Peter Hart, Chairman and President of Ricoh Innovations came to speak to the fellows about globalizing Co-invention. His starting point was the question of non-technical aspects that influenced adoption rates of technical products. He figured that as the fellows are focused on introducing technology solutions into markets where they haven't previously existed, we would be more cognizant than most of this co-invention process, the way that a target customer population takes an invention and uses it entirely unanticipated ways--changing work patterns as they adapt to this new technology. The feedback loops between different parties in the invention process were critical: between the technology provider and the technology integrator, but even more important, between the end-user and the technology integrator.

He cited 3 factors that influenced adoption rates:
  1. Network Effects
  2. The cost of labor relative to the cost of technology
  3. Complementarities

These bear a bit more explanation:

1. Network Effects: Metcalfe's Law of the value of belonging to a network increasing with the square of its size.

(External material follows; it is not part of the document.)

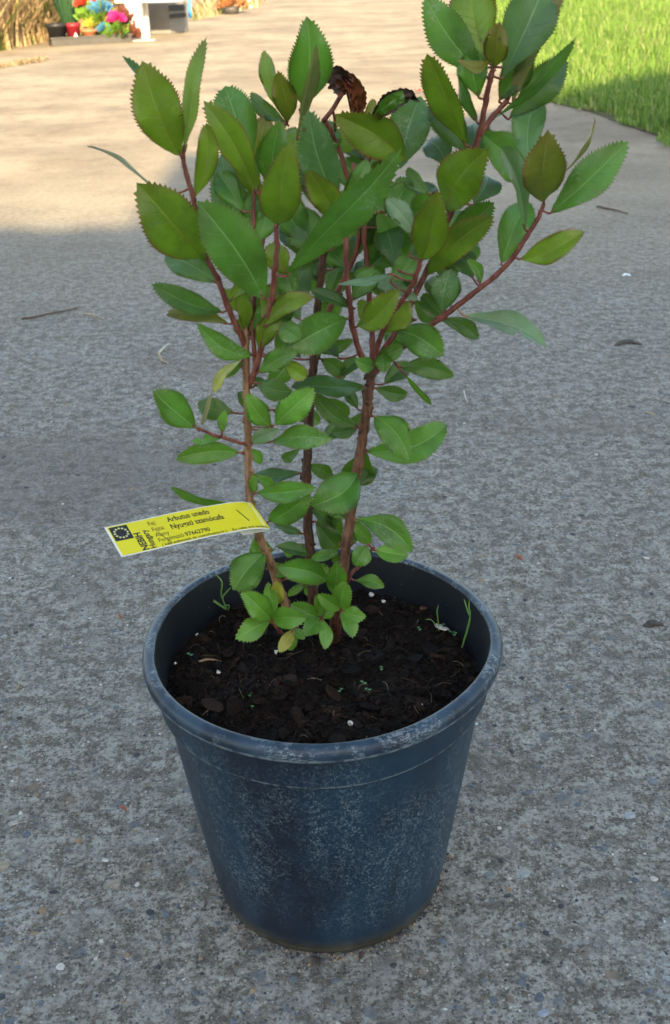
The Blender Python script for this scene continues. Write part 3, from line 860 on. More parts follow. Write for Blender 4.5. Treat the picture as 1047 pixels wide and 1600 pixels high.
b.tube(catmull([U(541, 138, Y0), U(546, 156, Y0+.003), U(551, 182, Y0+.006)], 5), .0011, 7)
b.tube(catmull([U(520, 172, Y0), U(523, 186, Y0+.002), U(524, 205, Y0+.004)], 5), .0009, 7)
o = b.build('branch', [M['twig']], shrub); o.data.transform(Matrix.Translation(-SB))
Y1 = C0+.012
d3 = crumple([U(585, 184, Y1+.01), U(598, 170, Y1+.004), U(614, 158, Y1), U(630, 150, Y1-.004), U(641, 149, Y1-.003), U(652, 158, Y1)], [.002, .0062, .0085, .0065, .003, .0008], 1.3, 'leaf', [M['G'], M['K']], 9, lambda t, u: 1 if (u > .80 or u < .22 or t > .62) else 0)
d3['label'] = 'half-green leaf with a curled dead brown edge near the top of the shrub'

# ------------------------------------------------------------------ the yellow tag
TL, TR_ = U(163, 824, C0-.085), U(404, 779, C0-.024)
uax = (TR_-TL).normalized()
c_ = U(190, 870, C0-.10); best = None
for k in range(400):                       # slide the lower corner along its sight line until the corner is square
    yy = C0-.16+.0004*k; q = U(190, 870, yy); e = abs((q-TL).normalized().dot(uax))
    if best is None or e < best[0]: best = (e, q)
vax = (best[1]-TL); TW = vax.length; vax = (vax-uax*vax.dot(uax)).normalized(); nax = uax.cross(vax).normalized()
if nax.dot(CAM-TL) < 0: nax = -nax
FL = (TR_-TL).length-.004
plast = N('tag_plastic'); back = plast.n('NewGeometry').outputs['Backfacing']
plast.P(Base_Color=plast.mix(plast.ramp(plast.noise(plast.coord(), 25), .3, .7), (.66, .60, .006), (.72, .66, .010)), Roughness=.38)
white = plain('tag_white_edge', (.75, .76, .70), .5, .05); ink = plain('black_ink', (.012, .012, .012), .5, .1)
tg = empty('plant_tag', TL, 'bright yellow plastic plant label looped round the thin left stem', 'plant tag')
def tagpt(s, v, off=0.0):
    r = .0040; D0 = .0022
    if s <= FL:
        e_ = max(0, s/FL-.80)/.20; x, n, nn = s-.004*e_**2, .0020*math.sin(s/FL*2.6)**2-D0*e_**2, (.45*e_, 1-.1*e_)
    else:
        a = (s-FL)/r
        if a < math.pi*1.02: x, n = FL-.004+math.sin(a)*r*1.1, -D0-r+math.cos(a)*r; nn = (math.sin(a), math.cos(a))
        else:
            e = s-FL-math.pi*1.02*r; x, n = FL-.004-e, -D0-2*r+min(1, e/.035)*(2*r); nn = (0, -1)
    p = TL+uax*(x+nn[0]*off)+nax*(n+nn[1]*off)+vax*v
    if s > FL: g_ = max(0, (-n-D0)/(2*r)); p = p-vax*(.0062*g_)
    return p
SL = FL+.0040*math.pi+.016; ns = 110
def strip(z0, m, name, inset, par):
    V = []; F = []
    for i in range(ns+1):
        s_ = inset+(SL-inset)*i/ns
        for v in (inset*.6, TW-inset*.6):
            V += [tagpt(s_, v, z0)-TL, tagpt(s_, v, z0-.00022)-TL]
    for i in range(ns):
        a = i*4; b2 = a+4
        F += [(a, b2, b2+2, a+2), (a+3, b2+3, b2+1, a+1), (a+1, b2+1, b2, a), (a+2, b2+2, b2+3, a+3)]
    F += [(0, 2, 3, 1), (ns*4+1, ns*4+3, ns*4+2, ns*4)]
    return link(name, V, F, [m], par, False)
strip(0, white, 'strip', 0, tg)
strip(.00026, plast.m, 'yellow_face', .0013, tg)
def text_faces(mb, txt, s_, v, size, ang=0, bold=0.0, wx=1.0, m=0, off=.00034):
    cu = bpy.data.curves.new('t', 'FONT'); cu.body = txt; cu.size = size; cu.offset = bold; cu.resolution_u = 3
    ob_ = bpy.data.objects.new('t', cu); S.collection.objects.link(ob_); dg = bpy.context.evaluated_depsgraph_get()
    me = ob_.evaluated_get(dg).to_mesh(); V = []
    for q in me.vertices:
        x, y = q.co.x*wx, q.co.y
        V.append(tagpt(s_+x*math.cos(ang)+y*math.sin(ang), v+x*math.sin(ang)*1-y*math.cos(ang), off)-TL if ang == 0 else tagpt(s_+y, v-x, off)-TL)
    mb.add(V, [tuple(p.vertices) for p in me.polygons], m)
    bpy.data.objects.remove(ob_); bpy.data.curves.remove(cu)
k = TW/.035
pr = MB()
def TT(txt, s_, v, size, **kw): text_faces(pr, txt, s_*FL, v*TW, size*k, **kw)
TT('Arbutus unedo', 0.374, .27, .0082, bold=.00013, wx=.76)
TT('Nyugati szamócafa', 0.369, .52, .0082, bold=.00013, wx=.78)
TT('Faj:', 0.251, .25, .0066, wx=.80); TT('Fajta:', 0.254, .46, .0066, wx=.80); TT('Alany', 0.254, .65, .0066, wx=.80)
TT('Forgalmazó', 0.254, .83, .0066, wx=.72); TT('97662790', 0.425, .83,   .0062, bold=.00010, wx=.90)
TT('( kék etikettek és csatolmányok )    Eu rules and standards', 0.257, .965, .0040, bold=.00004, wx=1.08)
def vert(txt, s_, v, size, bold=0., wx=1.):
    cu = bpy.data.curves.new('t', 'FONT'); cu.body = txt; cu.size = size*k; cu.offset = bold; cu.resolution_u = 3
    ob_ = bpy.data.objects.new('t', cu); S.collection.objects.link(ob_); me = ob_.evaluated_get(bpy.context.evaluated_depsgraph_get()).to_mesh()
    V = [tagpt(s_*FL-q.co.y, v*TW-q.co.x*wx, .00034)-TL for q in me.vertices]
    V = [tagpt(s_*FL+q.co.y, v*TW-q.co.x*wx, .00034)-TL for q in me.vertices] if False else V
    pr.add(V, [tuple(p.vertices) for p in me.polygons]); bpy.data.objects.remove(ob_); bpy.data.curves.remove(cu)
vert('NEBIH', 0.178, .97, .0080, .00022, .92); vert('Hungary', 0.224, .97, .0070, .00014, .90)
o = pr.build('print', [ink], tg, False)
fl = MB(); fs = (.018*FL, .130*FL); fv = (.06*TW, .52*TW)
V = [tagpt(a, v, .0003)-TL for a, v in ((fs[0], fv[0]), (fs[1], fv[0]), (fs[1], fv[1]), (fs[0], fv[1]))]
fl.add(V, [(0, 1, 2, 3)], 0)
cs, cv = sum(fs)/2, sum(fv)/2; rs = .33*(fv[1]-fv[0])
for q in range(12):
    a = q*math.pi/6; x0, y0 = cs+rs*math.cos(a), cv+rs*math.sin(a); V = []
    for e in range(10):
        r_ = (.0011 if e % 2 == 0 else .0005); g_ = -math.pi/2+e*math.pi/5; V.append(tagpt(x0+r_*math.cos(g_), y0+r_*math.sin(g_), .00045)-TL)
    fl.add(V, [tuple(range(10))], 1)
fl.build('star_emblem', [ink, plain('star_yellow', (.7, .7, .3), .5, .05)], tg, False)
sl = MB(); sl.tube([tagpt(.835*FL, .30*TW, .0004)-TL, tagpt(.875*FL, .72*TW, .0004)-TL], .00028, 5); sl.build('slit', [ink], tg)
sc = MB(); sc.tube([tagpt(.275*FL, .50*TW, .00036)-TL, tagpt(.325*FL, .93*TW, .00036)-TL], .00018, 5)
sc.build('scratch', [ink], tg)

# ------------------------------------------------------------------ small growth and grit on the soil
def weed(px, py, blades_, label, mat='G'):
    B = on_soil(px, py); b = MB()
    for pts, w in blades_:
        P_ = catmull([B]+[U(x, y, B.y+d) for x, y, d in pts], 6); n = len(P_); V = []
        for i, p in enumerate(P_):
            t = i/(n-1); d = (P_[min(n-1, i+1)]-P_[max(0, i-1)]).normalized(); s_ = d.cross((CAM-p).normalized()).normalized(); ww = .6*w*(.55+.9*t)*(1-t)**.5*1.1+.0001
            V += [p-s_*ww, p+(CAM-p).normalized()*ww*-.4, p+s_*ww]
        F = []
        for i in range(n-1): a = i*3; F += [(a, a+1, a+4, a+3), (a+1, a+2, a+5, a+4)]
        b.add([v-B for v in V], F, 0, [(.5, .5)]*len(V))
    o = b.build('weed_seedling', [M[mat]], None, uv=True); o.location = B
    tag(o, label, 'weed', 'weeds sprouting in the pot')
weed(739, 1000, [([(734, 970, 0), (731, 955, .002), (725, 936, .004)], .0011), ([(734, 965, 0), (733, 950, 0), (733, 938, -.002)], .0009)], 'pair of tall thin grass blades by the right inner wall of the pot')
weed(687, 985, [([(684, 965, 0), (683, 955, 0), (685, 945, 0)], .0008), ([(680, 975, 0), (673, 968, 0), (665, 968, 0)], .0006)], 'thin pale sprout beside the cream leaf scrap near the right wall of the pot')
weed(340, 948, [([(346, 930, 0), (347, 910, 0), (338, 898, .002)], .0011), ([(336, 940, 0), (331, 937, 0), (325, 935, 0)], .002), ([(348, 935, 0), (354, 925, 0), (361, 918, 0)], .0012), ([(350, 947, -.002), (358, 946, -.002), (356, 955, -.003)], .0008)], 'curly green weed sprout by the left inner wall of the pot')
seedm = leaf_mat('cotyledon', (.08, .24, .09), (.12, .3, .12), dust=.1)
SEED = [(298, 1032, 'seedling pair near the left wall of the pot, below the wood splinter'), (392, 1098, 'seedling at the front left of the soil, upper of a close pair'), (394, 1109, 'seedling at the front left of the soil, lower of a close pair'),
  (532, 1078, 'seedling at the middle front of the soil, directly below the leafy shoots'), (568, 1068, 'seedling right of the middle of the soil, upper of a close trio'), (575, 1078, 'seedling right of the middle of the soil, lowest of a close trio'),
  (555, 1086, 'seedling in the front middle of the soil, nearest the front rim'), (596, 1048, 'seedling on the open soil between shrub and right wall'), (700, 969, 'seedling behind the cream leaf scrap, farthest from the viewer'),
  (712, 985, 'seedling just right of the cream leaf scrap'), (722, 988, 'seedling nearest the tall grass blades at the right wall'), (655, 985, 'seedling left of the cream leaf scrap and pale sprout'), (614, 998, 'seedling right of the leafy shoots at mid depth in the pot')]
for i, (x, y, lab) in enumerate(SEED):
    B = on_soil(x, y)+Vector((0, 0, .003)); b = MB(); a0 = random.uniform(0, 3)
    for s_ in (0, math.pi):
        c = Vector((math.cos(a0+s_), math.sin(a0+s_), .15))*.0016; V = [c+Vector((.0013*math.cos(q), .0012*math.sin(q), .0003*math.cos(2*q))) for q in [j*math.pi/5 for j in range(10)]]
        b.add(V, [tuple(range(10))], 0, [(.5, .6)]*10)
    b.tube([(0, 0, -.004), (0, 0, 0)], .0003, 4)
    o = b.build('sprout', [seedm], uv=True); o.location = B; tag(o, 'tiny '+lab, 'seedling', 'tiny seedlings on the soil')
wht = plain('perlite', (.62, .62, .58), .8, .2, 300)
GR = [(583, 925, .003, 'largest white grain, behind the leafy shoots near the back wall'), (599, 947, .0022, 'white grain right of the rosette, in front of the largest one'), (548, 1137, .0024, 'long white grain closest to the front rim'),
  (342, 1052, .0022, 'pale grain beside the wood splinter at the left'), (298, 987, .0018, 'white grain near the left wall of the pot'), (375, 930, .0025, 'grey-white grain under the round leaf at the left back'),
  (657, 1100, .0024, 'cream grain near the front right rim'), (257, 1036, .0014, 'smallest white grain touching the left wall'), (432, 1023, .0022, 'pale grain just below the yellowing small leaf')]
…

So, as more people have fax machines, having one becomes more valuable, because you can send your fax to more places.
2. Relative costs of labor and technology: He showed two historical plots (price of electric motors vs. assembly workers and price of PC's vs. knowledge workers). In each case, the rapid spread of the technology occured during a period where the price of labor was increasing quickly relative to technology. He pointed out that the correlation could be explained either by technology making the labor more valuable/expense (by making it more efficient) or by expensive labor making it wiser to invest in technology to leverage the employees' contributions.
3. Complementarities: From an economics point of view, this refers to a "negative cross elasticity of demand" (or, for those of us that don't speak fluent economics: the goods are used together, so a price increase in one (gas, for example) results in a decrease in the demand of another (SUV's)). The example that he gave was that although cities had been electrified for lighting, once they were, it became cheaper to use electricity for powering individual "unit drive" motors.

Building on the example of the electric motor, he pointed out that the original reason that Westinghouse brought them to market was increased efficiency in power transmission (through electrical wires rather than mechanical belts). In reality, this turned out to be a minor effect compared to the flexibility of adapting the workflow through a factory according to a logical production process rather than being forced to position machines according to mechanical constraints of belt drives. We talked about a couple other instances where novel customer uses resulted in unintended impacts of the original invention: podcasting for iPods, market equalization of prices once cell phones were more widely distributed, etc.

He also talked a bit about the need to carefully understand the user need and make sure that your product and service supports it. He used a couple of dot-com examples here: WebVan, and its failure to recognize that customers couldn't anticipate all of their shopping needs, so still needed to make a trip to the store, eliminating most of the savings of ordering online. His other dot-com example was Stamps.com, the online postage service. Compared to Pitney-Bowes, at first glance, it's a cheaper online solution. But, he argued, when you consider all of the steps required to mail a package, it's actually much simpler to use a Pitney-Bowes machine. Consequently, Pitney-Bowes' market cap is $10B compared to Stamps.com $350M.

During the Q & A session, he talked a bit about the reasons that Ricoh was investing in BOP research, and argued that Ricoh had often taken the "long view". Now, they're reaping the benefits of their "green" investments started 30 years ago.